“Non ricordo quasi nulla del caso di Emanuela, anche perché le donne all’epoca non erano molto considerate nella polizia, per cui tante cose non le venivano a dire a me”: queste le parole di Maria Vozzi davanti alla commissione parlamentare di inchiesta che indaga sulle misteriose scomparse di Mirella Gregori ed Emanuela Orlandi.
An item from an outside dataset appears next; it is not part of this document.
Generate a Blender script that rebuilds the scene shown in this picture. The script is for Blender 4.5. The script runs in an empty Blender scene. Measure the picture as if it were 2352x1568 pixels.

La Vozzi, oggi 83enne e in pensione, all’epoca dei fatti era nella Squadra Mobile di Roma guidata da Nicola Cavaliere, il capo della sezione Omicidi ascoltato la scorsa settimana.
Il ricordo della Vozzi
Ricordando i mesi successivi alla scomparsa della cittadina vaticana, ha dichiarato la Vozzi ieri nel corso di una seduta durata circa un’ora: “Erano i primissimi tempi di attuazione della riforma della polizia varata nel 1981, che aveva ridisegnato e ammodernato la pubblica sicurezza in Italia, ma evidentemente i nuovi principi non erano ancora assimilati nella pratica quotidiana. Non ricordando bene tutto, non saprei cosa dire. Può essere che è rimasta vittima di qualche mascalzone come succede purtroppo tuttora. Rapita, strangolata, qualsiasi cosa. Tutto quello che può capitare anche oggi giorno a qualche ragazzina, ad una persona che si fida di una persona magari conosciuta la sera prima”. L’ex agente, entrata in polizia nel 1968 dopo venti anni, nel 1987 entrò nel Sismi, i Servizi Segreti Militari dove ha poi concluso la sua brillante carriera. “Se posso esservi di aiuto – ha aggiunto – benvolentieri, ma sono passati una quarantina di anni e non è che ricordi tanto, abbiamo fatto delle indagini ma i risultati sono stati quasi nulli”.
La missione in Calabria
Tra i pochissimi ricordi ancora nitidi della Vozzi, c’è una trasferta in provincia di Reggio Calabria con Cavaliere il 10 luglio 1983 per raccogliere la testimonianza un’amica di Emanuela Orlandi, Daniela Marzari. “Ricordo il viaggio in auto, siamo andati e tornati in un giorno, è stato un viaggio piuttosto duro – ha detto Maria Vozzi nel suo intervento a Palazzo San Macuto – Siamo partiti e tornati, abbiamo sentito un’amica sua. Ma non servì molto all’indagine. Io sono stata interessata in quanto era proprio una ragazza, qualcuno l’aveva indicata, ma come fosse uscita fuori dalle indagini come testimone non lo so. Non ricordo se le abbiamo fatto ascoltare la registrazione (della cassetta “delle torture” ritrovata da un cronista dell’Ansa, ndr) per chiederle se effettivamente le sembrava la voce di Emanuela. Sicuramente, però, ricordo di non aver avuto la sensazione che si sia trattato di un incontro utile alle indagini”, ha aggiunto.
Gli appelli del Papa
Alla poliziotta oggi in pensione è stato chiesto infine il suo parere sul ruolo nella vicenda di papa Giovanni Paolo II e sul perché dei tanti appelli per la ragazza scomparsa, otto in un anno: “Potrebbe averlo fatto perché si tratta di una situazione che ha destato molto stupore, all’epoca non era tanto comune – ha concluso – forse anche il Papa si è sentito in dovere”.